▶ [Given task]: Collect each line holding the string "high".

▶ [Stored data]:
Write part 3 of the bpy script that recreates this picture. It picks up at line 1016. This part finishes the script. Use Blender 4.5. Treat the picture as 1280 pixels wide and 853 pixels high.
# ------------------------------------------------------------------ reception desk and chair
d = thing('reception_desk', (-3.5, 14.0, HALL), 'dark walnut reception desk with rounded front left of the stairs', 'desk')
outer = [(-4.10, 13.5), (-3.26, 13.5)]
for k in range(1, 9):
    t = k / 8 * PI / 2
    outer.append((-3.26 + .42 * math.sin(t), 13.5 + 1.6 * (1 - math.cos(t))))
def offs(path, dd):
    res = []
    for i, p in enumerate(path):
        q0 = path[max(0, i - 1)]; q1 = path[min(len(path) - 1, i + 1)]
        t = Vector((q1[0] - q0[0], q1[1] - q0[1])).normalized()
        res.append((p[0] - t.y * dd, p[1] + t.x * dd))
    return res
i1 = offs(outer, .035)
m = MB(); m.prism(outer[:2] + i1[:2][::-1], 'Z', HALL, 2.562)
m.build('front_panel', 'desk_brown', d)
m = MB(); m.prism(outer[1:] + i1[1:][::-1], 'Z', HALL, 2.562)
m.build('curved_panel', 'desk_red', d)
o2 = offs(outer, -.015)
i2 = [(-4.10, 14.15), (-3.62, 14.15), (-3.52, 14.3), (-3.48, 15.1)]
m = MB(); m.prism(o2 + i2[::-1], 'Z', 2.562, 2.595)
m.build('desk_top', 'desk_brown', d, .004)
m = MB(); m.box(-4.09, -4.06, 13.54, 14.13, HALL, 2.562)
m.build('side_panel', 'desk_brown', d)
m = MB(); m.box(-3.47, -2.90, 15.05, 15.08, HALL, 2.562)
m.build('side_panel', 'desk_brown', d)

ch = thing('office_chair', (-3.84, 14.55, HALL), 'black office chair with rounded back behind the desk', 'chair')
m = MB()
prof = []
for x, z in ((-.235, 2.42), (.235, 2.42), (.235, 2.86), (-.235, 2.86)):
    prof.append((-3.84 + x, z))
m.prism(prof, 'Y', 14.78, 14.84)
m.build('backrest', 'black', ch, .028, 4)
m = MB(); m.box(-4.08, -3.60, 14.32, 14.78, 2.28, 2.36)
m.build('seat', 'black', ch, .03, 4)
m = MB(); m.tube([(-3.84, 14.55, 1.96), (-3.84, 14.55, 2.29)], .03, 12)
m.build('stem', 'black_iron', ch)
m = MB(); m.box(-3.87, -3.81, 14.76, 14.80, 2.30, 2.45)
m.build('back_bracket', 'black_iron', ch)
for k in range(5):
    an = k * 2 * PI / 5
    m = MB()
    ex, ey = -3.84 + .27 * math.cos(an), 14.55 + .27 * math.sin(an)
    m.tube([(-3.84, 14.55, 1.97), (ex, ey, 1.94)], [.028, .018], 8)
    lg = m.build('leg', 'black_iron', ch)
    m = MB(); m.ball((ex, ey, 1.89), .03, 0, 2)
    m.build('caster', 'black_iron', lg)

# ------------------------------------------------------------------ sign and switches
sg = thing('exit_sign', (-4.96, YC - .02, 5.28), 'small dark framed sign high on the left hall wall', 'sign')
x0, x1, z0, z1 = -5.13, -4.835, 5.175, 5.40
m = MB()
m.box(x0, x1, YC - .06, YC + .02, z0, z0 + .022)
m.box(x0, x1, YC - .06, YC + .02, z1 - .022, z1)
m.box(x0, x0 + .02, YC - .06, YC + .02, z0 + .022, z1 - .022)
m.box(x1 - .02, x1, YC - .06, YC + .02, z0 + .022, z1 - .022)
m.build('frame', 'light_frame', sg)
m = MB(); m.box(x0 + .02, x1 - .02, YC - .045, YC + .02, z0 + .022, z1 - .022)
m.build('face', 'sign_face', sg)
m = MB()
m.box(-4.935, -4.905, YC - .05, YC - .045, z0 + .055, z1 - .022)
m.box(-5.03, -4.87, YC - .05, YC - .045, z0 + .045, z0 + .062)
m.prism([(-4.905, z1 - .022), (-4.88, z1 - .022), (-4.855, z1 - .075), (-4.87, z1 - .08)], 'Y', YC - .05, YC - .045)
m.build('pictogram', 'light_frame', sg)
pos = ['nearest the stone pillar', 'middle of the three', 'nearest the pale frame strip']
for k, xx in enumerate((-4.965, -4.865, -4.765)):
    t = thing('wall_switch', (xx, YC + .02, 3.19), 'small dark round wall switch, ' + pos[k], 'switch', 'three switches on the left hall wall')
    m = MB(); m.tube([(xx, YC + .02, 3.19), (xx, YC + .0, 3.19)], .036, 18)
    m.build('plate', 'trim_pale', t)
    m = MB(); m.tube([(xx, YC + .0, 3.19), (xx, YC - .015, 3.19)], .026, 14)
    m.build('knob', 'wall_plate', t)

▶ [Response for this exercise]:
Write part 3 of the bpy script that recreates this picture. It picks up at line 1016. This part finishes the script. Use Blender 4.5. Treat the picture as 1280 pixels wide and 853 pixels high.
sg = thing('exit_sign', (-4.96, YC - .02, 5.28), 'small dark framed sign high on the left hall wall', 'sign')